The task:
All lines holding the string "scene" are to be shown.

----- Information shown

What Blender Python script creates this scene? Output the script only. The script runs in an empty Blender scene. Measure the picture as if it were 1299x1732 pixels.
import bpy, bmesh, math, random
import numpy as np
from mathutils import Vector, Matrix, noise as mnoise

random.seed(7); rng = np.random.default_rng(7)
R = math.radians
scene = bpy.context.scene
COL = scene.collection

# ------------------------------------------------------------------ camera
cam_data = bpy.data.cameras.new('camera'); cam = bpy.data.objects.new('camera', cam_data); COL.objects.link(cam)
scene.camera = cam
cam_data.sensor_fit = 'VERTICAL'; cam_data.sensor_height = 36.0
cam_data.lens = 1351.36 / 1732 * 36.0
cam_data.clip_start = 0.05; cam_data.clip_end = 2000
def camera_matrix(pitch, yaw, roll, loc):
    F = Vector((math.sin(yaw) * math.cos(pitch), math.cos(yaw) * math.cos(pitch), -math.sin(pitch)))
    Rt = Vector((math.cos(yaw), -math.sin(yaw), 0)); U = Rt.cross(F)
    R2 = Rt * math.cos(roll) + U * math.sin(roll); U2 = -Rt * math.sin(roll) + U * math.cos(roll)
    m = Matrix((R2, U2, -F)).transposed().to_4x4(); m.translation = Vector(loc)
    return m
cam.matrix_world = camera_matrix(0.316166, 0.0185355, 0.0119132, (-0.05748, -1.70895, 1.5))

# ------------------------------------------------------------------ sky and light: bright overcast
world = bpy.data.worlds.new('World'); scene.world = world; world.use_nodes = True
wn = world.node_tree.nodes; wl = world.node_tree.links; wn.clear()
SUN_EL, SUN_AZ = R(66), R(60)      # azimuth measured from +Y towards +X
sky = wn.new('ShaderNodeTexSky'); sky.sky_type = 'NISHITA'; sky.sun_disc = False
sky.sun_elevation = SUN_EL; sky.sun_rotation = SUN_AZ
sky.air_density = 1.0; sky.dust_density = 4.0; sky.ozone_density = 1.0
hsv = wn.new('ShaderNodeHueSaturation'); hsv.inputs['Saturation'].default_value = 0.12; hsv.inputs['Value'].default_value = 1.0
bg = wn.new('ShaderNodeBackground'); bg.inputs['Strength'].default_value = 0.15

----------

The response:
What Blender Python script creates this scene? Output the script only. The script runs in an empty Blender scene. Measure the picture as if it were 1299x1732 pixels.
scene = bpy.context.scene
COL = scene.collection
scene.camera = cam
world = bpy.data.worlds.new('World'); scene.world = world; world.use_nodes = True